From 1980 to 1987, Mr. Ives operated Edna and Deep Water Ventures, mostly in the construction materials trade. Bricks from New Bedford and tropical hardwoods from Africa and South America were in demand in the Virgin Islands during the building boom of the 1980s. Later, lumber from Singapore, Indonesia, and Malaysia was sold retail on the waterfront in San Francisco.

Visit to Suriname
Edna began to visit Suriname in 1982 to buy hardwoods for trade in St. John, U.S. Virgin Islands. Nat Benjamin of Gannon and Benjamin, Vineyard Haven boat builders, says his business ordered its first load of lumber from Deep Water Ventures in 1984. He says the 40 tons of wood, mostly silverballi, was used for several boatbuilding and repair projects, including the construction of Lana and Hartley, a 44-foot schooner.

In 1987, the shipboard life was beginning to wear on his family, so Edna was sold after being on the market for only two weeks, and Mr. Ives moved ashore. For 10 years, Mr. Ives held a wide variety of jobs: fishing in Hawaii, running a freighter in the West Indies hauling lumber, supplying teak from Singapore and Burma, and a variety of boatbuilding and repair jobs. Mr. Ives returned to Martha's Vineyard in 1993 to work on the rebuild of When and If, the late Gen. George Patton's schooner now operated by Gannon and Benjamin in the charter business.

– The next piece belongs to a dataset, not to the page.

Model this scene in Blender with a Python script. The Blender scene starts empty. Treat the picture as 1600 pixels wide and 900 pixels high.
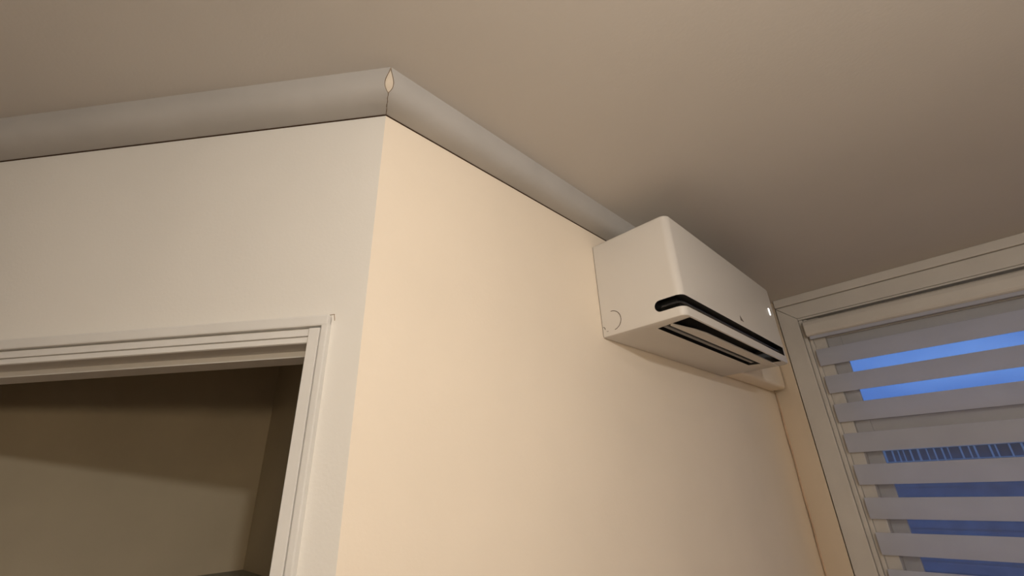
import bpy, bmesh, math, random
from mathutils import Vector, Matrix
random.seed(4)
scn = bpy.context.scene
COL = scn.collection
SC = 0.8                     # drawing unit -> metres
EYE = 1.78                   # eye height in metres
def V(x, y, z): return Vector((x*SC, y*SC, EYE + z*SC))

# ------------------------------------------------------------------ camera
YAW, PITCH, ROLL, FPX = -0.784701578, 0.421424812, -0.0379891432, 689.510634
fwd = Vector((math.sin(YAW)*math.cos(PITCH), math.cos(YAW)*math.cos(PITCH), math.sin(PITCH)))
r0 = fwd.cross(Vector((0, 0, 1))).normalized(); u0 = r0.cross(fwd)
rt = r0*math.cos(ROLL) + u0*math.sin(ROLL); up = -r0*math.sin(ROLL) + u0*math.cos(ROLL)
cam = bpy.data.cameras.new('camera'); camo = bpy.data.objects.new('camera', cam); COL.objects.link(camo)
M = Matrix((rt, up, -fwd)).transposed().to_4x4(); M.translation = V(0, 0, 0); camo.matrix_world = M
cam.sensor_width = 36; cam.sensor_fit = 'HORIZONTAL'; cam.lens = FPX/1600*36
cam.clip_start = 0.02
scn.camera = camo

# ------------------------------------------------------------------ view, world, lamps
scn.view_settings.view_transform = 'Standard'
scn.view_settings.look = 'None'
scn.view_settings.exposure = 0.0
scn.view_settings.gamma = 1.0
scn.view_settings.use_curve_mapping = False

w = bpy.data.worlds.new('dusk_sky'); scn.world = w; w.use_nodes = True
nt = w.node_tree; nt.nodes.clear()
out = nt.nodes.new('ShaderNodeOutputWorld'); bg = nt.nodes.new('ShaderNodeBackground')
tc = nt.nodes.new('ShaderNodeTexCoord'); mp = nt.nodes.new('ShaderNodeMapping'); mp.inputs['Scale'].default_value = (1, 1, 3)
ns = nt.nodes.new('ShaderNodeTexNoise'); ns.inputs['Scale'].default_value = 3.2; ns.inputs['Detail'].default_value = 5
cr = nt.nodes.new('ShaderNodeValToRGB')
cr.color_ramp.elements[0].position = .40; cr.color_ramp.elements[0].color = (.055, .17, .56, 1)
cr.color_ramp.elements[1].position = .70; cr.color_ramp.elements[1].color = (.13, .30, .78, 1)
nt.links.new(tc.outputs['Generated'], mp.inputs[0]); nt.links.new(mp.outputs[0], ns.inputs['Vector'])
nt.links.new(ns.outputs['Fac'], cr.inputs[0]); nt.links.new(cr.outputs[0], bg.inputs[0]); nt.links.new(bg.outputs[0], out.inputs[0])
bg.inputs[1].default_value = 1.0

def lamp(name, pos, energy, color, radius):
    l = bpy.data.lights.new(name, 'POINT'); l.energy = energy; l.color = color; l.shadow_soft_size = radius
    o = bpy.data.objects.new(name, l); COL.objects.link(o); o.location = V(*pos); return o
lamp('ceiling_lamp_light', (1.0, -0.15, 0.65), 30.75, (1.000, 0.966, 0.927), 0.03)
lamp('wall_lamp_light', (0.6, -0.2, 0.15), 20.00, (1.000, 0.792, 0.540), 0.05)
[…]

Meanwhile, Suriname was embroiled in a devastating civil war. Sawmills were idle and exports ceased.

In 1997, Gannon and Benjamin was preparing to build Rebecca, 50-foot schooner designed by Nat Benjamin for filmmaker Dan Adams, and they contracted with Mr. Ives to acquire lumber for the project. With this and several other contracts, Mr. Ives once again visited Suriname and found many of the small sawmills he had known in dire need of work, still recovering from the civil war.

"Because I had to renew all my contacts down there, it took me five months to get it," Mr. Ives says of the effort to fill five cargo containers with 40,000 board feet of lumber to fill the orders.

Growing Business
The containers were finally shipped in November of 1997, and Mr. Ives has concentrated on growing the business since. He has several reliable customers and has supplied the wood for several projects, including two containers of angelique for the planking of the replica of Amistad currently under construction at Mystic Seaport Museum.

Gannon and Benjamin now uses Deep Water Ventures nearly exclusively as its supplier of tropical hardwoods. A powerboat which is nearing completion in the Gannon and Benjamin shop has an angelique backbone and wana planking supplied by Mr. Ives.

"He’s very knowledgeable about wood," Nat Benjamin says. "We especially like working with Brad. It’s not only a good product at a good price. It’s sustainable logging, and that’s something we’re very concerned about."

Mr. Benjamin stresses that durable, rot resistant wood in long lengths is getting more difficult to find. He says the angelique, wana, and silverballi they buy from Deep Water Ventures each has characteristics which suit them to the boatbuilders’ needs, and they are not in high demand or endangered. Their portion of the shipment from Avontuur is not slated for any particular project but to have in stock.

Mr. Ives is also keeping lumber in stock on the Island to sell to incidental customers.

"It's not full-time work yet," he says of Deep Water Ventures, "and I'm not sure I want it to be." He says he has thoughts of another large boat project similar to Edna, but shrugs when asked about the timeframe of such a venture. "This business is plenty right now, and life is pretty good."

Brad Ives and April Fountain plan to be married at their home in Oak Bluffs in September.